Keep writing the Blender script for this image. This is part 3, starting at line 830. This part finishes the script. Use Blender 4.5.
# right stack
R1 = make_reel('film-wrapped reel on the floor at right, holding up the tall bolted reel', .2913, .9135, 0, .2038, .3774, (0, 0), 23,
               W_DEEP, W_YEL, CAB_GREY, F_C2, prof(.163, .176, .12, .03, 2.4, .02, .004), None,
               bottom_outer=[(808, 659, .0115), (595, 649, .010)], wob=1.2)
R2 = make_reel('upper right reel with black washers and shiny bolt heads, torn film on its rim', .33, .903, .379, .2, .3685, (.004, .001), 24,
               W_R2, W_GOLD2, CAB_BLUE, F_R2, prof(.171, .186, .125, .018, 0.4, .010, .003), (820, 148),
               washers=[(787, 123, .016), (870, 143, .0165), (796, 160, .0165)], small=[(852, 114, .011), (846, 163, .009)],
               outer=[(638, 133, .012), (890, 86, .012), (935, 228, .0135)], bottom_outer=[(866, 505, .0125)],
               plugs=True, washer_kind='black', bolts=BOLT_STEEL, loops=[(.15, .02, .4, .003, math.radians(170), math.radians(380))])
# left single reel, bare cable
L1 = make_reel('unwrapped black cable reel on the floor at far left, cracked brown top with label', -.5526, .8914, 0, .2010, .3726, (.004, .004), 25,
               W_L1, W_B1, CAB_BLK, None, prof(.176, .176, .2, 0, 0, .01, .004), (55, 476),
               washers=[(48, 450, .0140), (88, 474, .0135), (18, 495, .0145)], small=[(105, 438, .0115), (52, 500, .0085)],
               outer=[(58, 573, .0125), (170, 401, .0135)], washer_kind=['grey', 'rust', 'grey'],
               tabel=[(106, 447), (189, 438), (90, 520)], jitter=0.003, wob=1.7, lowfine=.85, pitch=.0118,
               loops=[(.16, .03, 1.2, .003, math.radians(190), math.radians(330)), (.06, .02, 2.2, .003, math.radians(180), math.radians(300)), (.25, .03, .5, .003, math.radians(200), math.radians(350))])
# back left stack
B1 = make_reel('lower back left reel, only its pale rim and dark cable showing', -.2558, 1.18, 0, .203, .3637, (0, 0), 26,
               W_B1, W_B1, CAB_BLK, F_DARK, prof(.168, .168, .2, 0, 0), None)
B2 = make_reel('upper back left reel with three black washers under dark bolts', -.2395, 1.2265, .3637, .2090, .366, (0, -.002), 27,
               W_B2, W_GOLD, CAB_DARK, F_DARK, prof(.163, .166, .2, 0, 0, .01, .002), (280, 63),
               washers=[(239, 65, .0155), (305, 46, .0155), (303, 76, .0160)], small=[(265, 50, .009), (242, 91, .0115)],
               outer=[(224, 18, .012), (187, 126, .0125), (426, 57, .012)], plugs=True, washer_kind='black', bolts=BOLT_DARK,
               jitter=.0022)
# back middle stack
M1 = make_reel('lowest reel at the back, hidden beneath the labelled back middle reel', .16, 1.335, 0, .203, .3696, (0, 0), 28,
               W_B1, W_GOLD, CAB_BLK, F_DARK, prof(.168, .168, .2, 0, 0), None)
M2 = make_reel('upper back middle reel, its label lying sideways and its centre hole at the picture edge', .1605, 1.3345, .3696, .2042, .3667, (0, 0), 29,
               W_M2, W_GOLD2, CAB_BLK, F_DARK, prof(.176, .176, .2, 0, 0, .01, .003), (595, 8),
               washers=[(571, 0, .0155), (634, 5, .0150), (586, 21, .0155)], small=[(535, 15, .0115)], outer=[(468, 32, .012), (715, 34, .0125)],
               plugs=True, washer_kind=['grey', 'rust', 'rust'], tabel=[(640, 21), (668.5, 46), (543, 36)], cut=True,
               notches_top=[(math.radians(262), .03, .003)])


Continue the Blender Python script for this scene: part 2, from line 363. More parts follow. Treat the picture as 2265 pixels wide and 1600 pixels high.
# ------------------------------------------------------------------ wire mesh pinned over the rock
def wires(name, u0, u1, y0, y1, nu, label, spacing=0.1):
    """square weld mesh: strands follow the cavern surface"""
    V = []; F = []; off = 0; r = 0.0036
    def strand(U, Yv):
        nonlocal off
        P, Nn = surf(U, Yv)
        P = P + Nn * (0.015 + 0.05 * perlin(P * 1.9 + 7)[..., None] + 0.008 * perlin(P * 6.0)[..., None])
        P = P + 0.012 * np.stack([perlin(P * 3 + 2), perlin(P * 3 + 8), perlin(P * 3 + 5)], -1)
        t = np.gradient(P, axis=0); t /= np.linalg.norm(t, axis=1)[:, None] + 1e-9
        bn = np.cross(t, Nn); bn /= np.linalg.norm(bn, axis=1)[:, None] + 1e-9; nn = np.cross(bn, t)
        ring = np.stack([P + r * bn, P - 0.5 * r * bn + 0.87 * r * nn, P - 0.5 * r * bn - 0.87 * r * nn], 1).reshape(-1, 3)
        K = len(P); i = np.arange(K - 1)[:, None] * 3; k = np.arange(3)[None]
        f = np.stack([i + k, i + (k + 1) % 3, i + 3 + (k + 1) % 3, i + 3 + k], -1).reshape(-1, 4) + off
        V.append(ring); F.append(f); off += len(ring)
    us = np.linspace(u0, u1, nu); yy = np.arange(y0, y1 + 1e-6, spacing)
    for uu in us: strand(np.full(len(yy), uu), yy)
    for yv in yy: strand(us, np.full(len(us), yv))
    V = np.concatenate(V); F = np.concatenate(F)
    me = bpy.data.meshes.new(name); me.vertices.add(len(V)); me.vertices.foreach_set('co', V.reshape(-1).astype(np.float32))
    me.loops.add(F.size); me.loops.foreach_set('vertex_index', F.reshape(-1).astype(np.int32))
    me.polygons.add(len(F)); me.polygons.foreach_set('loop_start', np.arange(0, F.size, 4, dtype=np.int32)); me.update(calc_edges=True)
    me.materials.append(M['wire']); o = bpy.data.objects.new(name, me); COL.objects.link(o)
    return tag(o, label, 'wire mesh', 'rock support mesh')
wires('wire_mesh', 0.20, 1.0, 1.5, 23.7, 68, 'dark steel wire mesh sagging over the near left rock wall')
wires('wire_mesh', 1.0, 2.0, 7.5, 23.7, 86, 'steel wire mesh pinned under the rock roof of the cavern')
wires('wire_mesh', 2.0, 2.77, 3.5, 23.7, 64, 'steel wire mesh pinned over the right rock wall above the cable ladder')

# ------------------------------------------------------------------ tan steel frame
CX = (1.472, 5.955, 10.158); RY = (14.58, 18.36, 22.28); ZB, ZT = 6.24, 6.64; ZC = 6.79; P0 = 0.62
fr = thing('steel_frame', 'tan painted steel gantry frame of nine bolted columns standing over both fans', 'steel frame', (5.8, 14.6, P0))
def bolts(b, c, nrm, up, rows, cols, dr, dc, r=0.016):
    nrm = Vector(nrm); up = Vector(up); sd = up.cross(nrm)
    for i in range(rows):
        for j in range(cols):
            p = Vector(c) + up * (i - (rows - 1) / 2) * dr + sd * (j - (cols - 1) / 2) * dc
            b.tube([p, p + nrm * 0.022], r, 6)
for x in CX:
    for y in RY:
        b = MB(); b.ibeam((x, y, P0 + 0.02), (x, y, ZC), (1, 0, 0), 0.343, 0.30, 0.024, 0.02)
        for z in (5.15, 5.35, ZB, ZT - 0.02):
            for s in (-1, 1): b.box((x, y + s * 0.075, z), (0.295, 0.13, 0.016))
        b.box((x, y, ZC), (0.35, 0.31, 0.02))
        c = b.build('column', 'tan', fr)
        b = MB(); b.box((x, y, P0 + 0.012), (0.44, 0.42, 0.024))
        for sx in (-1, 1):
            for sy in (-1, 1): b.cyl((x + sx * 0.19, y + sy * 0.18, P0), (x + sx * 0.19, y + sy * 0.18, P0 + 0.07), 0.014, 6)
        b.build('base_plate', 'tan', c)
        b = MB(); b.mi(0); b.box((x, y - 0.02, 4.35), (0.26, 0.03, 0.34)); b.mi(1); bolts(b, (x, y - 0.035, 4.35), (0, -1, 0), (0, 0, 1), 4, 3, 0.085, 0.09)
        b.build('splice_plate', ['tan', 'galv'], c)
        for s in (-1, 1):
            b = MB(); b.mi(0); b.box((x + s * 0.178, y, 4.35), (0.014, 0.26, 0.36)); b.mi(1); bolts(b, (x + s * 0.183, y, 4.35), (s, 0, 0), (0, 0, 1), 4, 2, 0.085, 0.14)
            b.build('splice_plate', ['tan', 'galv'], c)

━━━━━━

Task brief
Count every line in the entries above where the word "this" appears; respond with the number alone.

Final answer
2